Georgia Through the Millennia
Sidebar to: Canceled!
Most people know Georgia only as a country lying somewhere in Central Asia—one of the 15 former republics of the U.S.S.R. and the birthplace of Joseph Stalin. But the nation of Georgia has a long and illustrious history that predates the rise of the Soviet Union.
A tiny mountainous country about the size of West Virginia, Georgia lies just north of Turkey, between the Black and Caspian seas. Situated at the crossroads of Europe and Asia, the nation is composed of several smaller, culturally distinct regions and is home to more than 100 different ethnic groups (including Sunni Muslims, Armenians and Jews). Georgia’s relatively mild climate, fertile soil and abundant natural resources attracted settlers as early as the fifth millennium B.C.
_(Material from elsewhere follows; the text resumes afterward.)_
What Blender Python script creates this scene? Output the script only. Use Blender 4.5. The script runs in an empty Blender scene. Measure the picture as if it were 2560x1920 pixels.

Archaeological evidence suggests that three Neolithic, proto-Georgian tribes (the Svans, the Megrels-Chans and the Karts) controlled the area until around 500 B.C., when most of what is now Georgia was colonized by the Ionian Greeks. The Greeks divided the country up into two distinct principalities, the kingdom of Iberia in the east, and the kingdom of Colchis in the west. Both of these kingdoms then fell under the sway of the Roman Empire in 63 A.D., and the Romans later helped establish Christianity throughout the region. (Christianity became the official religion of most of Georgia in 330 A.D.) Following the collapse of the Roman Empire in the fourth century, the Byzantine and Persian empires vied for control of both Iberia and Colchis, and the two kingdoms were eventually conquered by the Arabs in the seventh century A.D.